Workshops

Fantastic Futures 2019, 2nd International Conference on AI for Libraries, Archives, and Museums

The full schedule is available here.
A map of the venues is available here.


Workshops

Thursday 5 December

 

Develop New Skills from LAM Experts

Fantastic Futures will host day-long workshop sessions to provide instruction in key topics and applications of AI in libraries, archives, and museums. Many of the outstanding presenters from the Plenary Sessions will be contributing to the workshops.

The sessions will open with a plenary meeting to cover high level concepts behind Machine Learning, Deep Learning, AI and how they might be relevant for LAMs. Each track has its own, more specific learning goals. Tracks 2-5 encourage participation by institutional teams that include engineering experience and subject expertise.

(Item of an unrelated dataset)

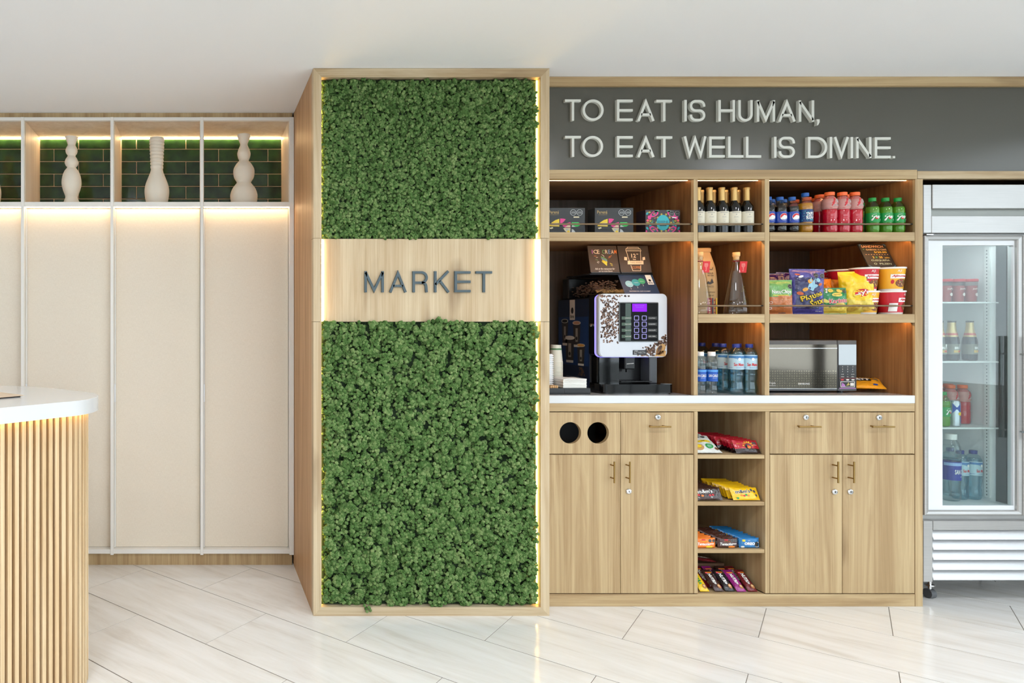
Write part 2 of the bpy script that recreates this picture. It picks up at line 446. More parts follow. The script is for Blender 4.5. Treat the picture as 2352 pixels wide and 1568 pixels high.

Note that pre-conference skill-building sessions will also be offered on December 3 for those who register for the December 5 workshops. Space is limited. Indicate your interest when registering for the December 5 workshops.

 

Track 1 • Designing an AI Program / Designing an AI Project (FILLED)

Leads: Emmanuelle Bermès, Nicole Coleman, Mary Elings, Abigail Potter, and Meghan Ferriter

This session is directed to administrators and project managers. Over the day, we will move from the project level to the implications of programmatic applications of AI with insights from Teemu Roos, Karen Cariani, Katie McDonough, Jan Willem van Wessel, Elena Nieddu, and, via teleconference, Sandy Hervieux and Amanda Wheatley. The workshop will emphasize implementing technology to reflect the ethos of the institution. Specifically, we will provide a review the landscape of LAM AI projects; address how to anticipate future developments; outline the resources and skills necessary to take an AI project from start to finish; compare commercial services to an in-house lab, and learn how to prepare staff for a future where AI is integral to library infrastructure.

Track 2 • Text (FILLED)

Instructors: Scott Bailey, Quinn Dombrowski, James Pustejovsky 

Scott Bailey, from Stanford will introduce computational text analysis with the scikit-learn python library. Quinn Dombrowski, also from Stanford, will teach handwritten text recognition using Transkribus and neural networks. James Pustejovsky from Brandeis will share the language-only toolkit pipeline, LAPPS (Language Application Grid) for text-based metadata extraction.

Track 3 • Images

Instructors: Elena Nieddu, Peter Leonard, Doug Duhaime, Freddy Wetjen, André Walsøe, and Zuzana Bukovčiková

For those who have some exposure to Tensorflow, Elena Nieddu, from the In Codice Ratio project, with the help of Freddy Wetjen and André Walsøe from the National Library of Norway, will cover Tensorflow 2.0 + Keras for model prototyping (+ Tensorboard for visualization); including scalable dataset collection via crowdsourcing; the preparation of training data; and how to build a model incrementally, tune and evaluate it. Peter Leonard and Doug Duhaime from the Yale DH Lab will teach clustering large image collections, based on PixPlot. And Zuzana Bukovčiková, Slovak University of Technology, will cover the unique challenges of face detection for newspapers.

Track 4 • Audio/Video

Instructors: James Pustejovsky, Kelley Lynch, Kyeongmin (Keigh) Rim, and Peter Broadwell

James Pustejovsky from Brandeis and his students Kelley Lynch and Keigh Rim will provide an introduction to the toolkit they have used on the American Archive of Public Broadcasting. They will get into the technical details of the tool suite and help you overcome common obstacles in the process of automating indexing of audio and video. Peter Broadwell, research developer at Stanford Libraries, will teach a machine learning approach to audio deduplication.

Track 5 • Maps and More Images

Instructors: Thomas van Dijk, Katie McDonough and Thomas Smits

Thomas van Dijk (University of Würzburg) will take workshop participants through algorithmic object and feature extraction from historical maps based on his work with Benedikt Budig. Katie McDonough will provide instruction on image classification and segmentation for historical map processing, specifically on modern (19th/20th c.) serial maps based on her work on the nineteenth-century British Ordnance Survey (OS) maps in the Space and Time Lab of Living with Machines at the Turing Institute. And Thomas Smits, Universiteit Utrecht, will teach the basics of convolutional neural networks for images based on the image classification pipeline used for his Chronic project.